Optimizing compilers are not ubiquitous because compiler engineers just like to play with technology. They're ubiquitous because you need them.

[rswier]

I agree optimization is important. So important that it should be pushed down into the hardware. Binaries should look almost like source code. But that's just my vision for what it's worth.

[sharpneli]

Hardware already does insane amounts of optimization. The modern superscalar out of order processor basically does it's own JIT from X86 into their own internal micro-ops. Reordering instructions on the go etc. That's another 2-10x speed difference on modern computers.

[rswier]

Completely agree :) But even better to push C code straight down to the hardware and let it crunch on that! Let it allocate a few thousand registers, or spawn off an FPGA compiler to create a few new instructions. Crazy?

[rwmj]

Hardware doesn't work like this. You might want to read Hennessy and Patterson, and the original RISC I paper.

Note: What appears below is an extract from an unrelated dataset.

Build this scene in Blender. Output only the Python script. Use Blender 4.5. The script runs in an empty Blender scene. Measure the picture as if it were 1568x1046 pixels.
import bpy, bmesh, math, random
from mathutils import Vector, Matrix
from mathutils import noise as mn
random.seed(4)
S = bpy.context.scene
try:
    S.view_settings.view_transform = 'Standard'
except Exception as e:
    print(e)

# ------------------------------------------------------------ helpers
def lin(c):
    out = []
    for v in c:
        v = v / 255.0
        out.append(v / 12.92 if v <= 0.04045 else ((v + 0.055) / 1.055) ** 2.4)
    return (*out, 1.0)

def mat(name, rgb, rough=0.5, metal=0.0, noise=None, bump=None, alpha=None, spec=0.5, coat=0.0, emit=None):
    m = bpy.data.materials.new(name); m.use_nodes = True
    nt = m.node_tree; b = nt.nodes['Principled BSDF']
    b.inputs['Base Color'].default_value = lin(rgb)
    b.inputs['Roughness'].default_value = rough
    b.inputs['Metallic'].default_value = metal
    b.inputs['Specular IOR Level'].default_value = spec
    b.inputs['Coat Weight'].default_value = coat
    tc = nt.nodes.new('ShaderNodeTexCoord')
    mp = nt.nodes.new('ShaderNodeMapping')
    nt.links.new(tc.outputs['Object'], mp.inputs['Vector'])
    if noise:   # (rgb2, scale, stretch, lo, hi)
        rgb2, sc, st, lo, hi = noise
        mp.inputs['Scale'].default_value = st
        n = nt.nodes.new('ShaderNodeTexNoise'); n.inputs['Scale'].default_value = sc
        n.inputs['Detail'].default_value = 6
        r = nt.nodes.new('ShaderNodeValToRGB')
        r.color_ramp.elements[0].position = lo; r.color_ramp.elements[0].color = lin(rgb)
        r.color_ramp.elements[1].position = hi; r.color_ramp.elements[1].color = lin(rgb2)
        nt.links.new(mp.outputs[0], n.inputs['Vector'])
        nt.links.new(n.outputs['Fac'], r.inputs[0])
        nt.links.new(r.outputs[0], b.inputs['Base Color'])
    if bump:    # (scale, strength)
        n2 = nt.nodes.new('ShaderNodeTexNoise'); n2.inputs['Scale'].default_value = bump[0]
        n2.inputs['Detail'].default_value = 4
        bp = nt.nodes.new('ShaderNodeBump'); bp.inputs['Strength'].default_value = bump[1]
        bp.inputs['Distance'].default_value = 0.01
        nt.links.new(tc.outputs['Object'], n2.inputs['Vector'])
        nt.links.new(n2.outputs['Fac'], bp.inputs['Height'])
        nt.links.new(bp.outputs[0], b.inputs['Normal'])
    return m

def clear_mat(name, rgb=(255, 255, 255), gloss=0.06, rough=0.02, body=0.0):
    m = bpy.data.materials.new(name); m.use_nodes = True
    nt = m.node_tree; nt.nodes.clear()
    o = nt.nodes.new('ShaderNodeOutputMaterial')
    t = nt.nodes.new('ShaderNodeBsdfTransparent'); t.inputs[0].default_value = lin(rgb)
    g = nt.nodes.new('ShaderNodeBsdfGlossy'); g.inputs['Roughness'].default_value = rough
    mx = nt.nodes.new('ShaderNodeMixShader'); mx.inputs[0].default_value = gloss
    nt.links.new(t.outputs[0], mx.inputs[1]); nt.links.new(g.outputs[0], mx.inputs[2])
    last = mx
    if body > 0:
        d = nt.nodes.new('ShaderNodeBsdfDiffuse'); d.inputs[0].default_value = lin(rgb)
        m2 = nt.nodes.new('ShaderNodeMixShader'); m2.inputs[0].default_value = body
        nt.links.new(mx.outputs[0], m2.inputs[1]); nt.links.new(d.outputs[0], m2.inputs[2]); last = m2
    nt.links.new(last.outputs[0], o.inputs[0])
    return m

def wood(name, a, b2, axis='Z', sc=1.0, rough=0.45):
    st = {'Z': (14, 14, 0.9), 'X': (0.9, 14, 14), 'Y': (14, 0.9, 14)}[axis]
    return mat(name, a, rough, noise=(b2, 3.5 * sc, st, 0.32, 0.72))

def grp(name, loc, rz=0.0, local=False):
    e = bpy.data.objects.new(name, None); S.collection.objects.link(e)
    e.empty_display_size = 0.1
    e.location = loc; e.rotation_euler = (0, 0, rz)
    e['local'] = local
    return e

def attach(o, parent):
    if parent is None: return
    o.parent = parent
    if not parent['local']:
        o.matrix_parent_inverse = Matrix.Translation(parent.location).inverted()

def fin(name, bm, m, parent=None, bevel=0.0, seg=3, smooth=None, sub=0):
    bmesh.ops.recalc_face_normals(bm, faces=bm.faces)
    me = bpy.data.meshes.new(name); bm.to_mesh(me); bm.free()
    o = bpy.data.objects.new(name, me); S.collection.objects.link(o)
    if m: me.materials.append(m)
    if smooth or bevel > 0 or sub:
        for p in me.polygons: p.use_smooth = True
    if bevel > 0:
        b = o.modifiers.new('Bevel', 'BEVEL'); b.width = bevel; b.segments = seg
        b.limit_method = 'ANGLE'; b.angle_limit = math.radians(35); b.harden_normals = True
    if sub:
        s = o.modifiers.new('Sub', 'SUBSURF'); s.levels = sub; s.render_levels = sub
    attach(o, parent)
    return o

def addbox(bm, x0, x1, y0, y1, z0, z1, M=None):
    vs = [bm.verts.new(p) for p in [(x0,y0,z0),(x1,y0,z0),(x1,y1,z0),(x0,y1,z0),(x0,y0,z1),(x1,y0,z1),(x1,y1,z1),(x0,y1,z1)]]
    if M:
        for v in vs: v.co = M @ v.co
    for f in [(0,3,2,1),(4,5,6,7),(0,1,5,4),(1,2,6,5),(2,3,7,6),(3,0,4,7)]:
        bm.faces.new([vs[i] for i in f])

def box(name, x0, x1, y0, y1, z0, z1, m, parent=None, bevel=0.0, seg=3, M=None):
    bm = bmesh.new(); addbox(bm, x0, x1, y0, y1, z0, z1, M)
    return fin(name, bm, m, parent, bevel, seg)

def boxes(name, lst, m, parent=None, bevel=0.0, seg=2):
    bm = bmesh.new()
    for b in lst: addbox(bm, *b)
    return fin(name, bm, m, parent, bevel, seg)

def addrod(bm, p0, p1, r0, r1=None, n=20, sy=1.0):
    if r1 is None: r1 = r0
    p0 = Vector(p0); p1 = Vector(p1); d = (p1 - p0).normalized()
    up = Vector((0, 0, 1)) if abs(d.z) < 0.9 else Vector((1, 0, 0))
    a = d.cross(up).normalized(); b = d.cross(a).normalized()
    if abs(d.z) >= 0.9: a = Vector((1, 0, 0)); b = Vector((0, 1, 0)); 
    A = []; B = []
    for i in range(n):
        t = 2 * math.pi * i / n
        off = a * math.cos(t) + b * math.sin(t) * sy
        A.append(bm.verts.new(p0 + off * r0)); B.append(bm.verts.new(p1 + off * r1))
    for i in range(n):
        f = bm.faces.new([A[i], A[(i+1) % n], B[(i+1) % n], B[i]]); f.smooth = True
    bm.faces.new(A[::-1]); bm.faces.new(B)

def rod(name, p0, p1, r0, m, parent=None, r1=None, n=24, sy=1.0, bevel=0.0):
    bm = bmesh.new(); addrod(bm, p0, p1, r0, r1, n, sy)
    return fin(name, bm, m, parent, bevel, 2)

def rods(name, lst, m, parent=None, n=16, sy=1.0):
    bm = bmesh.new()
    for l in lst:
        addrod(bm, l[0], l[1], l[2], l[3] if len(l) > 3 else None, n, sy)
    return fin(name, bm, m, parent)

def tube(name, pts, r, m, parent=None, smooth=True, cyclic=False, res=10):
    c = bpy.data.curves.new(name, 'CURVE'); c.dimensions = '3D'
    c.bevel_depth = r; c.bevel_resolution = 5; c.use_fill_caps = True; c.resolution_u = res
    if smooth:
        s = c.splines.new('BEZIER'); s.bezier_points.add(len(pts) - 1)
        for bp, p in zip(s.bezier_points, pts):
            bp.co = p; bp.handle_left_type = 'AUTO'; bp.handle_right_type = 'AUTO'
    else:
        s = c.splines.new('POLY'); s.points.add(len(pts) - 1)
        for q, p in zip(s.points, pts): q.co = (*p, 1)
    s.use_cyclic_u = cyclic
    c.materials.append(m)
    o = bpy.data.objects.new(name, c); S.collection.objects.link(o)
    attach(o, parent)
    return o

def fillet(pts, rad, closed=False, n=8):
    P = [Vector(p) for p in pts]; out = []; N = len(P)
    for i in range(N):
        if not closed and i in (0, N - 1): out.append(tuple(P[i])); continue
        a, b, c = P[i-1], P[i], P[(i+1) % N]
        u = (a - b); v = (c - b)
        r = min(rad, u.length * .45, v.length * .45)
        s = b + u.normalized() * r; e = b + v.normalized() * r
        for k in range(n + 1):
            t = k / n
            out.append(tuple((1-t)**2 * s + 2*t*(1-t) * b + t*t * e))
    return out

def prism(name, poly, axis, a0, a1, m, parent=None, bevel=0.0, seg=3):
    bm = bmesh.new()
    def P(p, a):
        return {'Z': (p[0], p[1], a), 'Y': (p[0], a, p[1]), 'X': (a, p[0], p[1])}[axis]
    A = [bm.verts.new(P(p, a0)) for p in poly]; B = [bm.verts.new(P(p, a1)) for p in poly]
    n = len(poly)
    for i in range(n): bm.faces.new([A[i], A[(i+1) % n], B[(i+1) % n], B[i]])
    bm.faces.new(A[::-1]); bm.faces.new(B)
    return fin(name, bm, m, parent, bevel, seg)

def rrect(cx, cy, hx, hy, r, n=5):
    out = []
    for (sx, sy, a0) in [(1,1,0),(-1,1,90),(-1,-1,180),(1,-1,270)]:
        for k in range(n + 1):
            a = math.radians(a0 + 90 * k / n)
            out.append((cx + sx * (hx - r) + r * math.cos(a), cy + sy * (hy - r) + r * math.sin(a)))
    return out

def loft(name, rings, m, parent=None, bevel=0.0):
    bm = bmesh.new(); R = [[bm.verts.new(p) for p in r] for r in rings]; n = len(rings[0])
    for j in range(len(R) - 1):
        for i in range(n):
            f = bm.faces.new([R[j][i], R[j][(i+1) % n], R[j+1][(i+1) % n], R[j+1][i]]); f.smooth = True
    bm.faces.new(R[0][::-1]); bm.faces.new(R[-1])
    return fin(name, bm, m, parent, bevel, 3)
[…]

http://www.amazon.com/Computer-Architecture-Fifth-Edition-Qu...

http://www.cecs.pdx.edu/~alaa/ece587/papers/patterson_isca_1...

[rswier]

RISC created a huge local minimum by speeding up C code to the exclusion of other languages. I predict that eventually future processors will hide more features from the higher software levels (such as number of registers, instruction types and formats) in order to improve efficiency at the machine level. I think we are seeing this trend with GPUs already. Current CPUs don't do this because they have to maintain binary compatibility with a huge installed base. We can compare notes in a decade or so :-)

[rwmj]

Current processors already do that. You don't see the true number of registers or the true instruction set/format of any modern Intel processor. x86 instructions are translated into micro-ops, so x86 is really just a compatibility layer.

I do agree that current processors optimize for C/C++ (although of course there are niche systems like Azul which optimize for other languages). It would be nice to have processor extensions that allow us get better GC performance, or better handling of immutable values. There's a chicken-and-egg problem getting there.

[sharpneli]

GPU's don't do any OoO processing like modern CPU's do. They also don't do any register renaming. They execute things really literally, up to the point where one has to manually put delay slots for pipelined stuff if one really writes the raw asm (Which the manufacturers tend to keep really hidden, in order to avoid the binary compatibility trap, see https://github.com/NervanaSystems/maxas as an example for third party assembler for nvidia Maxwell arch)

On GPU's the binary compatibility issue is solved by having the driver compile the shader/compute kernel before it's used. As an example nvidia uses PTX (see http://docs.nvidia.com/cuda/parallel-thread-execution/) as an intermediate language in CUDA which is then compiled by the runtime into the actual ASM.

On modern CPU's the register renaming has already decoupled the physical registers from the instruction set register. As an example modern haswell has over 100 registers per core.

[GFK_of_xmaspast]

> RISC created a huge local minimum by speeding up C code to the exclusion of other languages

Would you mind expanding this.